Research by the firm shows that 12 per cent of retirees currently in the market buy annuities, however 43 per cent of people approaching retirement are thinking about buying one, as baby boomers’ appetite for risk decreases.

The 2015 Pension Freedom Act has meant annuity providers have halved, as retirees “dash for cash” and opt for more control over their pension pots.

Hargreaves Lansdown senior pension analyst, Nathan Long, said: “The relatively abrupt introduction of pension freedom, coupled with low interest rates and the surge of baby boomers hitting retirement resulted in a short-term dash for cash. As these investors move later into retirement their appetite for the security of a guaranteed annuity income is likely to increase.”
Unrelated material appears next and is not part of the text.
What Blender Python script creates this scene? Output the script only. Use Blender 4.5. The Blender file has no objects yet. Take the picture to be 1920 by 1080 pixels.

The research also found that over half of investors thinking about buying an annuity would expect an income rate of 6.5 per cent, while 40 per cent would only by an annuity if the rate was 8 per cent or more.

“We anticipate demand for annuities will pick up again, in fact, it is more a matter of when rather than if. Our best estimate is we could see significant growth in the market around eight to 10 years from now as investors’ demand increases in response to their changing circumstances”, Long added.

Despite this, Long believes the effects of a shrinking annuities market could be at the detriment to retirees, who will have limited options for secure income in the future and urges them to purchase an annuity in combination income drawdown for flexible access to cash.

He said: “The government and the regulator both have a significant role to play in ensuring that secure income continues to be available to pension savers in the longer term. With new rules coming in next year, 2018 looks set to be a pivotal time for the future of the annuity market.”